We are starting to see a side effect of all the cold weather here in The Panhandle and across the great state of Texas. People are starting to turn towards outside heating devices to warm their homes, and while the premise sounds like a good idea. These devices contain a hidden danger while being used inside. Carbon Monoxide. And we see this countless times over the winter. granted the story here is from a few years back, it's one that repeats yearly in a "insert place here" situation:

Carbon Monoxide or CO is odorless and colorless but its effects can definitely put you in a bad place or even worse. CO poisoning presents very similiar to the flu, with fever, aches and vomiting and officials here in Amarillo are also seeing calls for this type of sickness.

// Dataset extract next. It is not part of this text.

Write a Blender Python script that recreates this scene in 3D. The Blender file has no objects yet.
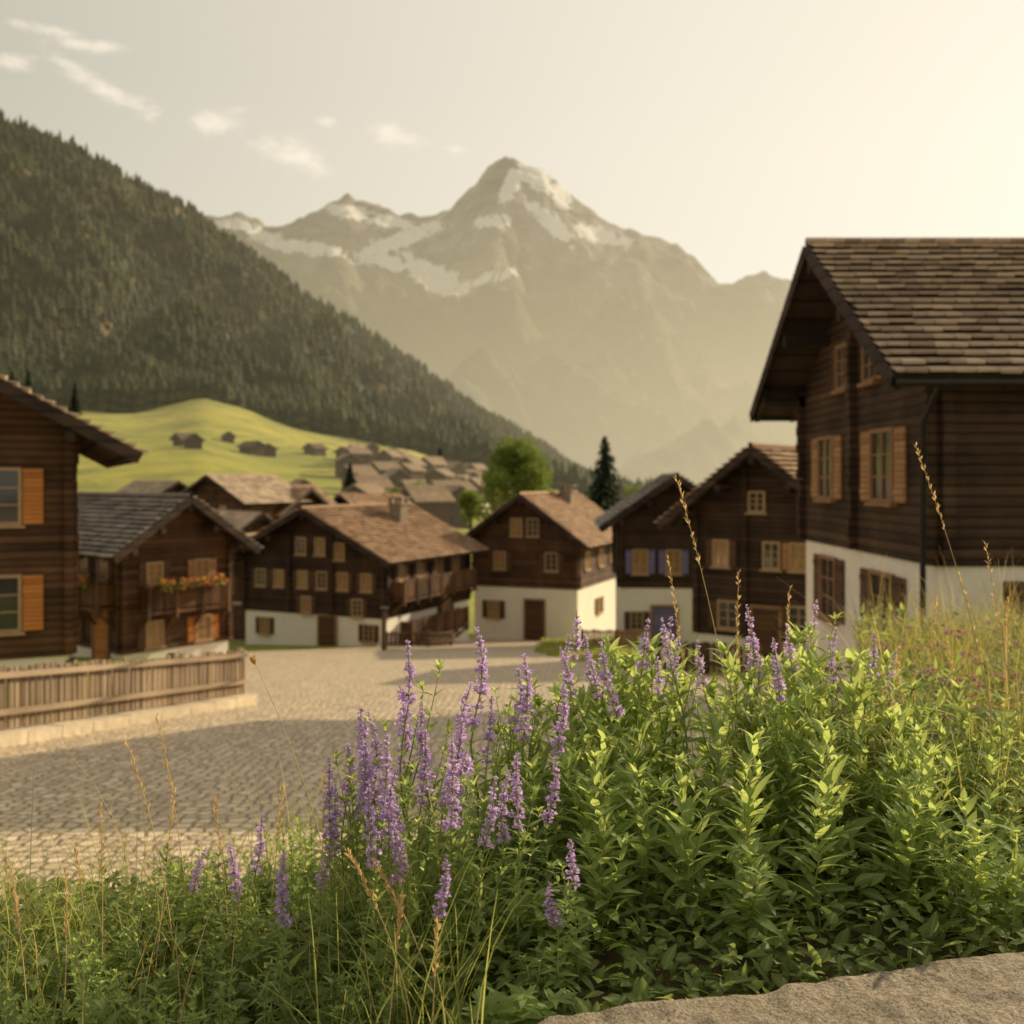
import bpy, math, random
import numpy as np
from mathutils import Vector, Matrix, noise as mn
random.seed(7); rng=np.random.default_rng(7)
C=bpy.context.scene.collection
scene=bpy.context.scene
scene.view_settings.view_transform='Standard'
scene.view_settings.look='None'
scene.view_settings.exposure=0
SUN=Vector((0.68,0.57,0.375)).normalized()

# ---------------------------------------------------------------- helpers
def np_mesh(name,V,F,smooth=False):
    V=np.asarray(V,dtype=np.float32); F=np.asarray(F,dtype=np.int32)
    me=bpy.data.meshes.new(name); k=F.shape[1]; M=F.shape[0]
    me.vertices.add(len(V)); me.vertices.foreach_set('co',V.ravel())
    me.loops.add(M*k); me.loops.foreach_set('vertex_index',F.ravel())
    me.polygons.add(M); me.polygons.foreach_set('loop_start',np.arange(M,dtype=np.int32)*k)
    me.update(calc_edges=True); me.validate()
    if smooth: me.polygons.foreach_set('use_smooth',np.ones(len(me.polygons),dtype=bool))
    return me
def obj(name,me,mat=None,parent=None,loc=None,rotz=None):
    o=bpy.data.objects.new(name,me); C.objects.link(o)
    if mat is not None and me is not None and len(me.materials)==0: me.materials.append(mat)
    if parent: o.parent=parent
    if loc is not None: o.location=loc
    if rotz is not None: o.rotation_euler=(0,0,rotz)
    return o
def empty(name,loc,rotz,label,cat,group=None,size=0.2):
    o=bpy.data.objects.new(name,None); C.objects.link(o); o.location=loc; o.rotation_euler=(0,0,rotz)
    o.empty_display_size=size; tag(o,label,cat,group); return o
def tag(o,label,cat,group=None,kind=None):
    o["label"]=label; o["category"]=cat
    if group:o["group"]=group
    if kind:o["kind"]=kind
class MB:
    def __init__(s): s.v=[];s.f=[];s.m=[]
    def box(s,x0,x1,y0,y1,z0,z1,mi=0):
        b=len(s.v); s.v+=[(x0,y0,z0),(x1,y0,z0),(x1,y1,z0),(x0,y1,z0),(x0,y0,z1),(x1,y0,z1),(x1,y1,z1),(x0,y1,z1)]
        for q in ((3,2,1,0),(4,5,6,7),(0,1,5,4),(1,2,6,5),(2,3,7,6),(3,0,4,7)):
            s.f.append(tuple(b+i for i in q)); s.m.append(mi)
    def hexa(s,pts,mi=0):
        b=len(s.v); s.v+=[tuple(p) for p in pts]
        for q in ((3,2,1,0),(4,5,6,7),(0,1,5,4),(1,2,6,5),(2,3,7,6),(3,0,4,7)):
            s.f.append(tuple(b+i for i in q)); s.m.append(mi)
    def beam(s,a,b,t,h=None,mi=0):
        a=Vector(a);b=Vector(b);h=h or t;d=(b-a).normalized()
        up=Vector((0,0,1)) if abs(d.z)<.95 else Vector((0,1,0))
        sd=d.cross(up).normalized();u=sd.cross(d)
        P=[]
        for o in (a,b):
            P.append([o+sd*(-t/2)+u*(-h/2),o+sd*(t/2)+u*(-h/2),o+sd*(t/2)+u*(h/2),o+sd*(-t/2)+u*(h/2)])
        s.hexa([P[0][0],P[0][1],P[0][2],P[0][3],P[1][0],P[1][1],P[1][2],P[1][3]],mi)
    def tube(s,pts,rad,n=6,mi=0):
        b=len(s.v)
        for i,p in enumerate(pts):
            p=Vector(p); q=Vector(pts[min(i+1,len(pts)-1)]);r=Vector(pts[max(i-1,0)])
            d=(q-r).normalized(); a=d.cross(Vector((0.3,1,0.1))).normalized();c=d.cross(a)
            R=rad[i] if hasattr(rad,'__len__') else rad
            for k in range(n):
                t=2*math.pi*k/n; s.v.append(tuple(p+a*math.cos(t)*R+c*math.sin(t)*R))
        for i in range(len(pts)-1):
            for k in range(n):
                k2=(k+1)%n; s.f.append((b+i*n+k,b+i*n+k2,b+(i+1)*n+k2,b+(i+1)*n+k)); s.m.append(mi)
    def mesh(s,name,mats,smooth=False):
        me=bpy.data.meshes.new(name); me.from_pydata(s.v,[],s.f)
        for m in (mats if isinstance(mats,(list,tuple)) else [mats]): me.materials.append(m)
        if len(me.materials)>1:
            me.polygons.foreach_set('material_index',s.m)
        if smooth: me.polygons.foreach_set('use_smooth',[True]*len(me.polygons))
        me.update(); return me

# ---------------------------------------------------------------- materials
class NB:
    def __init__(s,tree): s.t=tree; s.n=tree.nodes; s.l=tree.links
    def set(s,sock,v):
        if isinstance(v,bpy.types.NodeSocket): s.l.new(v,sock)
        elif v is not None:
            if hasattr(v,'__len__') and len(v)==3 and sock.type=='RGBA': v=(*v,1)
            sock.default_value=v
    def math(s,op,a,b=None,c=None,clamp=False):
        n=s.n.new('ShaderNodeMath'); n.operation=op; n.use_clamp=clamp
        for i,x in enumerate((a,b,c)):
            if x is not None: s.set(n.inputs[i],x)
        return n.outputs[0]
    def vm(s,op,a,b=None):
        n=s.n.new('ShaderNodeVectorMath'); n.operation=op; s.set(n.inputs[0],a)
        if b is not None: s.set(n.inputs[1],b)
        return n.outputs['Value'] if op in('LENGTH','DOT_PRODUCT') else n.outputs[0]
    def mix(s,f,a,b,bt='MIX'):
        n=s.n.new('ShaderNodeMix'); n.data_type='RGBA'; n.blend_type=bt; n.clamp_factor=True
        s.set(n.inputs[0],f); s.set(n.inputs[6],a); s.set(n.inputs[7],b); return n.outputs[2]
    def noise(s,vec,scale,detail=4,rough=.55,dist=0):
        n=s.n.new('ShaderNodeTexNoise'); s.l.new(vec,n.inputs['Vector']); n.inputs['Scale'].default_value=scale
        n.inputs['Detail'].default_value=detail; n.inputs['Roughness'].default_value=rough; n.inputs['Distortion'].default_value=dist
        return n.outputs['Fac']
    def map(s,v,a,b,c=0,d=1,smooth=False):
        n=s.n.new('ShaderNodeMapRange'); s.set(n.inputs[0],v)
        if smooth:n.interpolation_type='SMOOTHSTEP'
        for i,x in enumerate((a,b,c,d)): n.inputs[i+1].default_value=x
        return n.outputs[0]
    def vscale(s,vec,sc):
        n=s.n.new('ShaderNodeMapping'); s.l.new(vec,n.inputs[0]); n.inputs['Scale'].default_value=sc; return n.outputs[0]
    def bump(s,h,strength=.5,dist=.02):
        n=s.n.new('ShaderNodeBump'); s.set(n.inputs['Height'],h); n.inputs['Strength'].default_value=strength; n.inputs['Distance'].default_value=dist; return n.outputs[0]
    def xyz(s,vec):
        n=s.n.new('ShaderNodeSeparateXYZ'); s.l.new(vec,n.inputs[0]); return n.outputs
def newmat(name):
    m=bpy.data.materials.new(name); m.use_nodes=True; b=NB(m.node_tree)
    p=m.node_tree.nodes['Principled BSDF']; p.inputs['Roughness'].default_value=.85
    p.inputs['Specular IOR Level'].default_value=.25
    g=b.n.new('ShaderNodeNewGeometry'); tc=b.n.new('ShaderNodeTexCoord')
    return m,b,p,g,tc
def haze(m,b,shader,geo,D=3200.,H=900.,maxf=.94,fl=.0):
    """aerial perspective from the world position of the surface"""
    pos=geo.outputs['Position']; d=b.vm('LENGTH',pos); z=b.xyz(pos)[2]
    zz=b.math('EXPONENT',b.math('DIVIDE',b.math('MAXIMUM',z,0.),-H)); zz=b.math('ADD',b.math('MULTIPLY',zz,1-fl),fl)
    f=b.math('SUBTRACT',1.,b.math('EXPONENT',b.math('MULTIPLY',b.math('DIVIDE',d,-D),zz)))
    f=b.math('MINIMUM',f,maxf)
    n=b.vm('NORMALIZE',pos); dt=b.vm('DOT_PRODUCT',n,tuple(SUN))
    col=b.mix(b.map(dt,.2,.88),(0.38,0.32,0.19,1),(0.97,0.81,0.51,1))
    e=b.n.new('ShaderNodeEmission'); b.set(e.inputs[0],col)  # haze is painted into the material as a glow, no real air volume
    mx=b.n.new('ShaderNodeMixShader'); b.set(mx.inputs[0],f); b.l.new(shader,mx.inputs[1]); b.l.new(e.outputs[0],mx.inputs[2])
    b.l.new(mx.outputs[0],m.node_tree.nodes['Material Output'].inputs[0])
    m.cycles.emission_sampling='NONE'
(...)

Let's get back to basics - Your Grill isn't a heater

Grills aren't meant to heat homes, doesn't matter weather its clean burning propane that would make Hank Hill proud or Charcoal or Natural Gas. These are meant to be used in a well ventilated outdoor space where any Carbon Monoxide (and smoke for that matter) can escape safely into the air. Same is true for your firepit. leave it outside. Not even an option.

Neither is your stove

So the next thing, you might figure if you can't use the grill how bout the stove, that's an inside appliance right? Yes, it is designed for inside use but it presents a different sort of danger. Many of us have a similar setup where we have cabinets or a microwave above the range. As these items heat up they present a fire danger. The cabinets get bone dry and with enough heat build up they do eventually catch fire.

Or your Car

What about my car? Can't I just sit in there with the engine running in the garage? Absolutely not!!! in an un ventilated garage you're a goner quick. Not worth it. Now out in the driveway outside with a breeze... knock yourself out. But remember you only have so much gas.

Your fireplace is cool if it's in good shape

Your fireplace is the best option if you have one but again safety is a factor here too. make sure you have a functioning screen to catch popping embers that could ignite items near the fireplace and your hood is open to properly ventilate out smoke and carbon monoxide. Just make sure you have plenty of firewood.

The best recommendation is blankets. lots and lots of blankets, or layers. or find a warming shelter in your area to stay until conditions improve.